The dimensional formula of distance travelled in $n$th second

Question

I read that the dimensional formula of distance traveled in $n^{th}$ second is same as that of velocity. Okay, the formula for the distance traveled in $n^{th}$ second is $s_t= u+\frac{a}{2}(2t-1)$ where $u$ is initial velocity, $a$ is uniform acceleration and $t$ is the time.
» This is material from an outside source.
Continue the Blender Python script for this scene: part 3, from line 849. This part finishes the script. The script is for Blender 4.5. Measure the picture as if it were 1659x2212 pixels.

If we proceed and expand the aforementioned formula we will get $s_t = u + at-\frac{a}{2}$. Now, the last term i.e. $-\frac{a}{2}$ is not a velocity and isn't the principle of homogeneity violated?

Answer 1

The distance travelled in a time $t$ is:

$$ s = ut + \tfrac{1}{2}at^2 $$

So the distance travelled between $t$ and $t - \Delta t$ is:

$$\begin{align} \Delta s &= s(t) - s(t - \Delta t) \\ &= ut + \tfrac{1}{2}at^2 - u(t - \Delta t) - \tfrac{1}{2}a(t - \Delta t)^2 \\ &= u\Delta t + \tfrac{1}{2}a(2t\Delta t - \Delta t^2) \end{align}$$

The equation you cite is obtained by setting $\Delta t = 1$, but remember that you're setting $\Delta t$ equal to one second not the dimensionless quantity $1$. So your equation should really be:

$$ \Delta s = u\cdot (1 \space\text{second}) + \tfrac{1}{2}a(2t(1 \space\text{second}) - (1 \space\text{second})^2) $$

or multiplying this out:

$$ \Delta s = u\cdot (1 \space\text{second}) + at(1 \space\text{second}) - \tfrac{1}{2}a(1 \space\text{second})^2 $$

So it is dimensionally consistent.

Answer 2

It is dimensionally correct...

In the derivation, you take ut-u(t-1) which makes it appear as u, but is actually u*1 second...

Hope this clears your doubt...